When you are at RED, you quickly want to get to GREEN. How can you do that? Kent Beck tells 3 ways of getting to green quickly. The first two are fairly simple.

  • Fake It — return a constant from code and gradually replace constants with variables until you have the real code.

  • Obvious Implementation — type in real implementation.

When everything is going smoothly and you know what to type(Like the addition of two numbers), you put in obvious implementation after obvious implementation (running the tests all the time to ensure that what’s obvious to you is still obvious to the computer).

As soon as you to get an unexpected red bar(not everything is as obvious as an addition), you back up, shift to faking implementations and refactor to the right code. When your confidence is back, you go back to obvious implementations.

The third way of getting to green quickly is triangulation.

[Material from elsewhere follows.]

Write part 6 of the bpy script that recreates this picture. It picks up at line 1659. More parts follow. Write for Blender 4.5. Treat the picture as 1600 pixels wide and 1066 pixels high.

  • Triangulation — You Change certain important knowledge in the system and assert that the production code behaves in an accordingly expected manner. Use triangulation when you can’t see a way of eliminating duplication between code and tests. When you cannot think of what axes of variability are you trying to support in your design, make some of them vary and the answer may become clearer.

Doing clean code, you get the benefit of complete code coverage. You are confident about your design decisions. You move quickly. You don’t fear changes because you have tests that will tell you what you need to do next. You get the flexibility of easily refactoring your system because you have solid tests.

By practice, you learn to take small steps when you don’t know what is your code going to be. You take large steps when you know what your implementations are going to be. The size of your steps is dependent on the scope of the test.

TDD is very easy in many languages and testing framework such as Ruby with RSpec, even JAVA. With some langauges, TDD is tedious because of the whole Red-Green-Refactor cycle being large to handle in continuation. Experimentation also becomes tedious in such cases.